Monday, March 24, 2014

Our War Is The Class War


We know our enemies – it’s those who are exploiting us. The Labour party has been a great disappointment for many of us and such a complete failure that its consequence has thrown discredit upon all political action.  This is very regrettable as it has destroyed the confidence of the workers in their ability to build a really independent working-class party as a force against the vast economic and political power ranged against them. The Socialist Party have told the working class, year in, year out, that, even if all the palliatives which they themselves hope to achieve, were put into effect, no permanent good could result to the workers as a whole until the power of one class to employ and pay wages to another class should be finally put an end to. Surely now, having exhausted all the other possibilities they must be now coming to the conclusion that we may be right, and the course of events is helping to move forward the realisation of socialism.

Working men and women see an increasingly desperate situation growing even worse. Cities are crumbling. Day after day, the capitalist corporations are squeezing us harder and harder to get their record profits. Wage-cuts Speed-ups. Lay-offs. More and more injuries and deaths and occupational illnesses on the job.

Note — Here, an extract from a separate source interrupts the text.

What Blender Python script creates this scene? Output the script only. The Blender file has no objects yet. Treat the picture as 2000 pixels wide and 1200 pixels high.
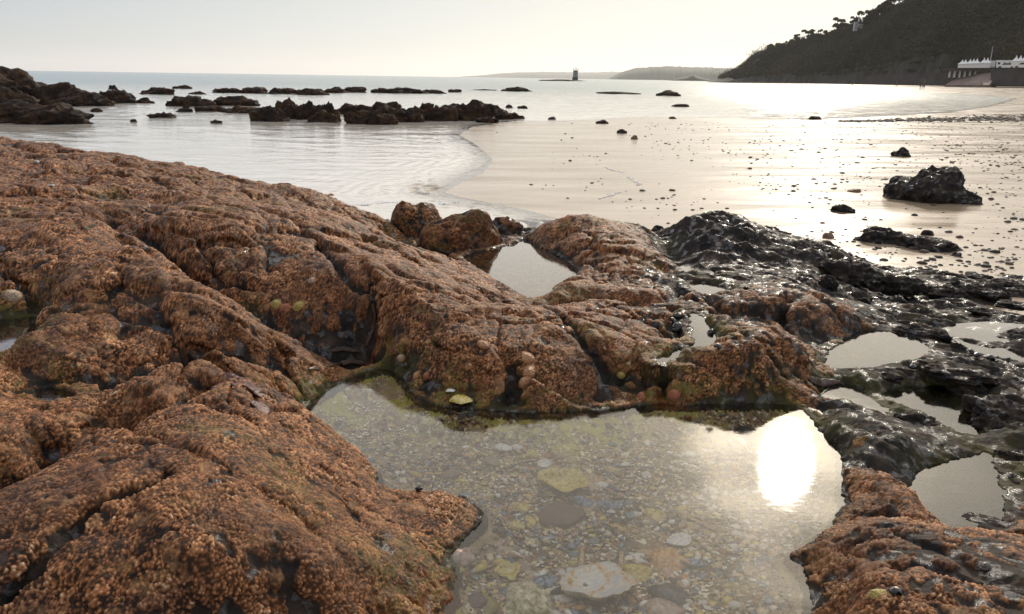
import bpy, bmesh, math, random
import numpy as np

S = bpy.context.scene
COL = S.collection
rng = np.random.default_rng(7)
random.seed(7)

# ------------------------------------------------------------------ camera
H_CAM, F_PX = 1.1, 1525.0
PITCH, ROLL = math.radians(16.37), math.radians(0.854)
fw = np.array([0, math.cos(PITCH), -math.sin(PITCH)])
up0 = np.array([0, math.sin(PITCH), math.cos(PITCH)])
rt0 = np.array([1.0, 0, 0])
rt = math.cos(ROLL) * rt0 + math.sin(ROLL) * up0
up = math.cos(ROLL) * up0 - math.sin(ROLL) * rt0
from mathutils import Matrix, Vector
cam_d = bpy.data.cameras.new('camera')
cam = bpy.data.objects.new('camera', cam_d)
COL.objects.link(cam)
cam_d.sensor_width = 36.0
cam_d.lens = 36.0 * F_PX / 2000.0
cam_d.clip_start, cam_d.clip_end = 0.05, 20000
cam.matrix_world = Matrix(((rt[0], up[0], -fw[0], 0), (rt[1], up[1], -fw[1], 0), (rt[2], up[2], -fw[2], H_CAM), (0, 0, 0, 1)))
S.camera = cam

def ray(px, py):
    px = np.asarray(px, float); py = np.asarray(py, float)
    return fw + (px[..., None] - 1000) / F_PX * rt - (py[..., None] - 600) / F_PX * up
def at_z(px, py, z=0.0):
    """the point of the place seen at photo pixel (px, py) at height z"""
    d = ray(px, py)
    t = (np.asarray(z) - H_CAM) / d[..., 2]
    return d[..., 0] * t, d[..., 1] * t
def at_r(px, py, r):
    d = ray(px, py)
    t = r / math.hypot(d[0], d[1])
    return Vector((d[0] * t, d[1] * t, H_CAM + d[2] * t))

# ------------------------------------------------------------------ sky, sun, exposure
sd = ray(1535, 905); sd[2] *= -1; sd /= np.linalg.norm(sd)
SUN = Vector(sd)
sun_el = math.asin(sd[2]); sun_az = math.atan2(sd[0], sd[1])
W = bpy.data.worlds.new('World'); S.world = W; W.use_nodes = True
nt = W.node_tree; nt.nodes.clear()
o_ = nt.nodes.new('ShaderNodeOutputWorld')
add = nt.nodes.new('ShaderNodeAddShader')
bg = nt.nodes.new('ShaderNodeBackground'); bg.inputs[1].default_value = 0.05
sky = nt.nodes.new('ShaderNodeTexSky'); sky.sky_type = 'NISHITA'; sky.sun_disc = False
sky.sun_elevation = sun_el; sky.sun_rotation = sun_az; sky.dust_density = 0.18; sky.air_density = 1.0; sky.ozone_density = 1.0
veil = nt.nodes.new('ShaderNodeBackground'); veil.inputs[1].default_value = 1.0
tc = nt.nodes.new('ShaderNodeTexCoord')
dt = nt.nodes.new('ShaderNodeVectorMath'); dt.operation = 'DOT_PRODUCT'; dt.inputs[1].default_value = SUN
mp = nt.nodes.new('ShaderNodeMapping'); mp.inputs['Scale'].default_value = (2.2, 2.2, 12)
nz = nt.nodes.new('ShaderNodeTexNoise'); nz.inputs['Scale'].default_value = 1.3; nz.inputs['Detail'].default_value = 5
ma = nt.nodes.new('ShaderNodeMath'); ma.operation = 'MULTIPLY_ADD'; ma.inputs[1].default_value = 0.10; 
ramp = nt.nodes.new('ShaderNodeValToRGB'); cr = ramp.color_ramp
def stops(cr, st):
    while len(cr.elements) < len(st): cr.elements.new(0.5)
    for e, (p, c) in zip(cr.elements, st): e.position = p; e.color = (*c, 1)
# thin cloud scatters the sun forward: grey away from it, cream towards it
stops(cr, [(0.25, (.175, .18, .195)), (0.60, (.20, .21, .24)), (0.76, (.265, .285, .335)), (0.86, (.37, .365, .375)), (0.92, (.46, .425, .385)), (0.95, (.50, .45, .375)), (0.97, (.52, .46, .37)), (0.988, (.56, .49, .38)), (0.996, (.9, .78, .6)), (1.0, (3, 2.6, 2.0))])
L = nt.links.new
L(tc.outputs['Generated'], dt.inputs[0]); L(tc.outputs['Generated'], mp.inputs[0]); L(mp.outputs[0], nz.inputs[0])
m2 = nt.nodes.new('ShaderNodeMath'); m2.operation = 'MULTIPLY_ADD'; m2.inputs[1].default_value = .5; m2.inputs[2].default_value = .486
L(dt.outputs['Value'], m2.inputs[0]); L(nz.outputs[0], ma.inputs[0]); L(m2.outputs[0], ma.inputs[2])
ma.inputs[1].default_value = 0.028
L(ma.outputs[0], ramp.inputs[0]); sz = nt.nodes.new('ShaderNodeSeparateXYZ'); L(tc.outputs['Generated'], sz.inputs[0])
up_ = nt.nodes.new('ShaderNodeMapRange'); up_.inputs[1].default_value = .09; up_.inputs[2].default_value = .20; up_.inputs[3].default_value = 1.0; up_.inputs[4].default_value = 3.0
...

Union-busting. At the same time, sparks of resistance flare up. The Socialist Party call on all workers to build a real fighting union movement. The unity we construct will put a powerful weapon in our hands to stop the capitalist attacks, end the system of wage slavery, and win better lives for ourselves and our children.

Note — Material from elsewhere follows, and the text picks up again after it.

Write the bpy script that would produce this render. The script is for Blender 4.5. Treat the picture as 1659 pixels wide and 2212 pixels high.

There is a war raging and it basically comes down to the capitalist class and the working class. The capitalist class is easy to identify -  the handful of millionaires who own or control  the factories, mines and fields. They are the class that owns and sells all the things that we make. We sell our ability to work to this class for a supposed living wage. The government protects the managements’ right to dictate the terms of employment to us. The war between the capitalist class and the working class is due to the system of wage slavery. For the young workers looking for their first job, the middle-aged workers with families fend for, and the older workers who are just hanging on until the penury of retirement, the capitalists have what we can’t live without. Jobs. We have to eat. To eat we have to work. To work we have to work for the capitalists. To work for the capitalist we have to accept his terms. We are slaves of the wage system.

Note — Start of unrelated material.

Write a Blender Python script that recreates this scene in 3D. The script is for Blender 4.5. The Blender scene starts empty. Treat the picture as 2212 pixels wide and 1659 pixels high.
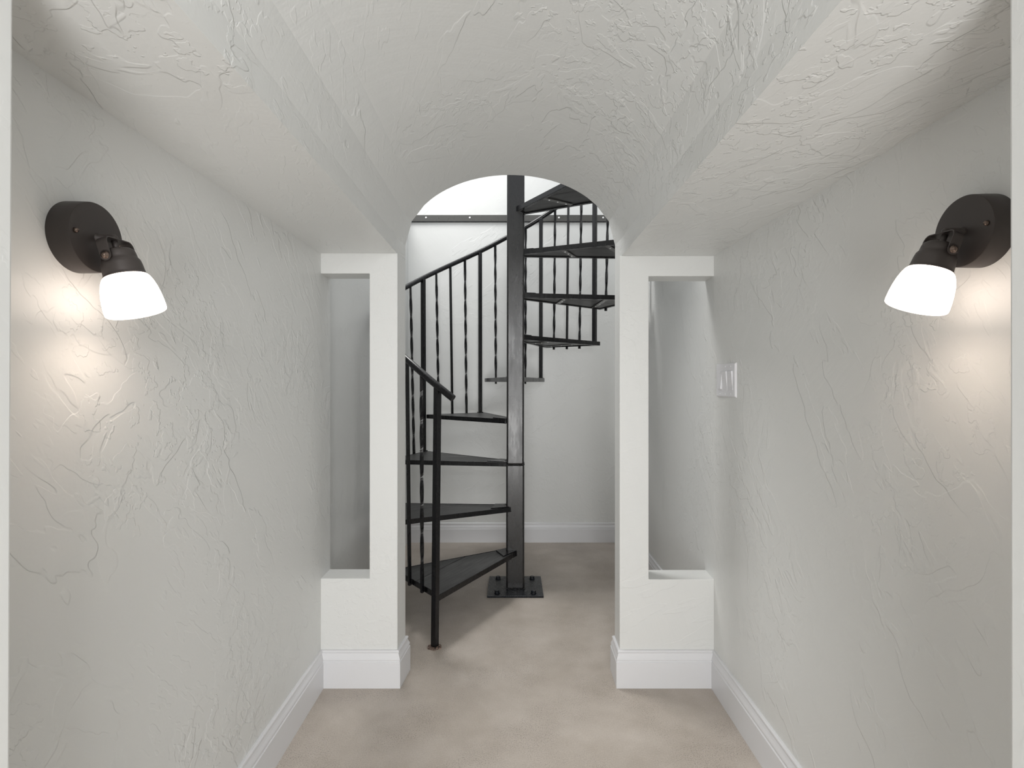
import bpy, bmesh, math, random
from mathutils import Vector, Matrix
random.seed(4)
S = bpy.context.scene
COL = S.collection
H = 1.15                                    # lens height above the floor
R = math.radians

# ------------------------------------------------------------ camera, world, lights, exposure
cam_d = bpy.data.cameras.new('camera'); cam = bpy.data.objects.new('camera', cam_d); COL.objects.link(cam)
cam_d.sensor_width = 36.0; cam_d.lens = 36.0 * 1130.0 / 2212.0
cam_d.clip_start = 0.01
cam.location = (0, 0, H); cam.rotation_euler = (R(90), 0, 0)
S.camera = cam

W = bpy.data.worlds.new('world'); S.world = W; W.use_nodes = True
bg = W.node_tree.nodes['Background']
bg.inputs['Color'].default_value = (0.94, 0.97, 1.0, 1); bg.inputs['Strength'].default_value = 0.68

def area(name, loc, target, size, power, color, sy=None, spread=180):
    d = bpy.data.lights.new(name, 'AREA'); d.energy = power; d.color = color; d.size = size
    d.spread = R(spread)
    if sy: d.shape = 'RECTANGLE'; d.size_y = sy
    o = bpy.data.objects.new(name, d); COL.objects.link(o); o.location = loc
    o.rotation_euler = (Vector(target) - Vector(loc)).to_track_quat('-Z', 'Y').to_euler()
    return o
# room lamp upstairs above the stair opening, then four added fill lights, unseen behind the camera
area('upstairs_ceiling_light', (-0.9, 3.15, 3.8), (0.2, 2.7, 1.4), 0.90, 37, (1.0, 0.985, 0.96))
area('room_fill_wide', (0.0, -2.75, 1.0), (0.0, 1.2, 1.2), 1.9, 8, (1.0, 0.995, 0.985), 1.7)  # added wide fill facing the passage, no window is built here
area('room_fill_high', (0.8, -1.6, 1.95), (-0.3, 1.2, 1.5), 0.8, 8, (0.99, 0.995, 1.0))  # added high fill from the right, lifts the left wall
area('room_fill_small', (0.03, -1.4, 1.62), (0.0, 1.2, 1.5), 0.30, 9, (0.99, 0.995, 1.0), 0.42)  # added small fill for the vault sides and the reflection on the column
area('room_fill_low', (0.0, -1.2, 0.5), (0.0, 1.2, 1.7), 0.8, 21, (1.0, 0.995, 0.985))  # added low fill aimed up to brighten the vault

S.cycles.max_bounces = 6; S.cycles.diffuse_bounces = 5; S.cycles.glossy_bounces = 3
vs = S.view_settings
vs.view_transform = 'Standard'; vs.look = 'None'; vs.gamma = 1; vs.use_curve_mapping = False
vs.exposure = 0.57

# ------------------------------------------------------------ materials
def mat(name, base, rough=0.5, metal=0.0, spec=0.5):
    m = bpy.data.materials.new(name); m.use_nodes = True
    b = m.node_tree.nodes['Principled BSDF']
    b.inputs['Base Color'].default_value = (*base, 1); b.inputs['Roughness'].default_value = rough
    b.inputs['Metallic'].default_value = metal; b.inputs['Specular IOR Level'].default_value = spec
    return m, m.node_tree, b
def N(nt, t, **kw):
    n = nt.nodes.new(t)
    for k, v in kw.items():
        if k in n.inputs: n.inputs[k].default_value = v
        else: setattr(n, k, v)
    return n
def mth(nt, op, a, b=None):
    n = nt.nodes.new('ShaderNodeMath'); n.operation = op
    for i, v in enumerate((a, b)):
        if v is None: continue
        if isinstance(v, (int, float)): n.inputs[i].default_value = v
        else: nt.links.new(v, n.inputs[i])
    return n.outputs[0]
def ramp(nt, v, lo, hi):
    n = nt.nodes.new('ShaderNodeMapRange'); n.interpolation_type = 'SMOOTHSTEP'
    nt.links.new(v, n.inputs[0]); n.inputs[1].default_value = lo; n.inputs[2].default_value = hi
    return n.outputs[0]
def coords(nt, scale=(1, 1, 1), rot=(0, 0, 0), loc=(0, 0, 0)):
    tc = nt.nodes.new('ShaderNodeTexCoord'); mp = nt.nodes.new('ShaderNodeMapping')
    mp.vector_type = 'TEXTURE'; scale = tuple(1.0 / c for c in scale)      # rotate first, then stretch
    nt.links.new(tc.outputs['Object'], mp.inputs[0])
    mp.inputs['Scale'].default_value = scale; mp.inputs['Rotation'].default_value = rot
    mp.inputs['Location'].default_value = loc
    return mp.outputs[0]
def noise(nt, vec, scale, detail=4, rough=0.5, dist=0.0):
    n = N(nt, 'ShaderNodeTexNoise'); n.inputs['Scale'].default_value = scale
    n.inputs['Detail'].default_value = detail; n.inputs['Roughness'].default_value = rough
    n.inputs['Distortion'].default_value = dist; nt.links.new(vec, n.inputs['Vector'])
    return n.outputs[0]

def plaster(name, base, rot=(0, 0, 0), amt=1.0, off=(0, 0, 0), rough=0.42):
    m, nt, b = mat(name, base, rough)
    v = coords(nt, loc=off)
    va = coords(nt, (1, 1, 1), rot, off)
    vb = coords(nt, (1.0, 1.0, 0.25), rot, off)
    big = noise(nt, v, 1.9, 1); sml = noise(nt, v, 2.9, 1)
    # trowelled plates with a sharp lip
    p1 = mth(nt, 'MULTIPLY', ramp(nt, noise(nt, va, 6.0, 3, 0.62, 0.7), 0.515, 0.535), ramp(nt, big, 0.42, 0.55))
    p2 = mth(nt, 'MULTIPLY', ramp(nt, noise(nt, vb, 11.0, 3, 0.6), 0.54, 0.558), ramp(nt, sml, 0.45, 0.58))
    p3 = mth(nt, 'MULTIPLY', ramp(nt, noise(nt, va, 24.0, 3, 0.62), 0.55, 0.58), ramp(nt, big, 0.50, 0.60))
    p4 = mth(nt, 'MULTIPLY', ramp(nt, noise(nt, vb, 38.0, 2, 0.6), 0.56, 0.60), ramp(nt, sml, 0.54, 0.42))
    st = noise(nt, coords(nt, (1, 1, 9), rot, off), 7.0, 2, 0.6)
    st = mth(nt, 'MULTIPLY', st, ramp(nt, big, 0.56, 0.46))
    f = noise(nt, v, 150.0, 0, 0.6)
    h = mth(nt, 'MULTIPLY', p1, 0.5)
    h = mth(nt, 'ADD', h, mth(nt, 'MULTIPLY', p2, 0.7))
    h = mth(nt, 'ADD', h, mth(nt, 'MULTIPLY', p3, 0.45))
    h = mth(nt, 'ADD', h, mth(nt, 'MULTIPLY', p4, 0.25))
    h = mth(nt, 'ADD', h, mth(nt, 'MULTIPLY', st, 0.4))
    h = mth(nt, 'ADD', h, mth(nt, 'MULTIPLY', big, 2.5))
    h = mth(nt, 'ADD', h, mth(nt, 'MULTIPLY', f, 0.07))
    bp = N(nt, 'ShaderNodeBump', Strength=1.0, Distance=0.0014 * amt)
    nt.links.new(h, bp.inputs['Height']); nt.links.new(bp.outputs[0], b.inputs['Normal'])
    return m
PAINT = (0.735, 0.743, 0.732)
M = {}
M['wall'] = plaster('grey_plaster', PAINT, (R(40), R(20), 0))
M['wall_b'] = plaster('grey_plaster_right', PAINT, (R(-35), R(-20), 0), 0.9, (3.1, 1.7, 5.2))
M['ceil'] = plaster('grey_plaster_ceiling', PAINT, (R(80), R(15), R(20)), 1.15, (7.3, 2.2, 1.4), 0.38)
M['back'] = plaster('grey_plaster_stairwell', PAINT, (0, R(50), 0), 0.5, (1.3, 9.2, 4.4), 0.45)
M['part'] = plaster('grey_plaster_partition', PAINT, (0, R(70), 0), 0.45, (4.3, 0.2, 8.4), 0.45)

M['jamb'] = plaster('grey_plaster_jamb', PAINT, (0, R(30), 0), 0.15, (2.3, 6.2, 3.4), 0.5)

m, nt, b = mat('white_trim_paint', (0.74, 0.745, 0.765), 0.35)
f = noise(nt, coords(nt), 60, 3); bp = N(nt, 'ShaderNodeBump', Strength=0.3, Distance=0.0004)
nt.links.new(f, bp.inputs['Height']); nt.links.new(bp.outputs[0], b.inputs['Normal']); M['trim'] = m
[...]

The capitalist onslaught comes on many fronts, and so it must be fought on all fronts. The way to beat the capitalists’ divide-and-conquer strategy is to build unity between unions, between the organised and unorganised and between the employed and unemployed. We’ve seen the lack of democracy in our unions and we’ve seen a union hierarchy protecting its own privileges and because of this, many workers have declined to get involved with their unions. Democratic election and decision-making, with the right to recall union officials are fundamental principles and perhaps if practiced more, workers will rally to a real workers’ organisation that fights for their needs.

To fight the class war to end the wage system, this is our future. The phrase class-consciousness sounds very philosophic and mysterious, and the word class-war conjures up something brutal and reprehensible. Both appear as theoretical abstractions of a text-book. But the fact is, the two phrases are simply expressing the reality of every-day life. Take class consciousness, it merely describes the common feeling for the need of solidarity and the understanding that an injury to one is an injury to all. Class-consciousness,  gives rise to the class war where we confront our collective foe - the emplyers. Socialists are accused of trying to create ill feeling that sets class against class.  The truth is we only point out that this social conflict already exists.  Society today is a struggle between two classes, the capitalist who owns and the propertyless class with nothing. While the worker is not class-conscious – that is, knowing and understanding his or her class subjection and its cause -  he or she possesses only a dim perception of the fact from the daily experience of the struggle for life. We meet this class war everywhere, but do not always recognise it. It is a task of the socialists to label its every manifestation, in order that everybody may perceive it.

Certainly, the class war is war. The war to end wage-slavery, to end capitalism with its evils of misery and degradation, deprivation and hunger . It is also the war to end all wars. And until that class war is won we do not want peace—because such peace will be the peace of the beggar and the slave.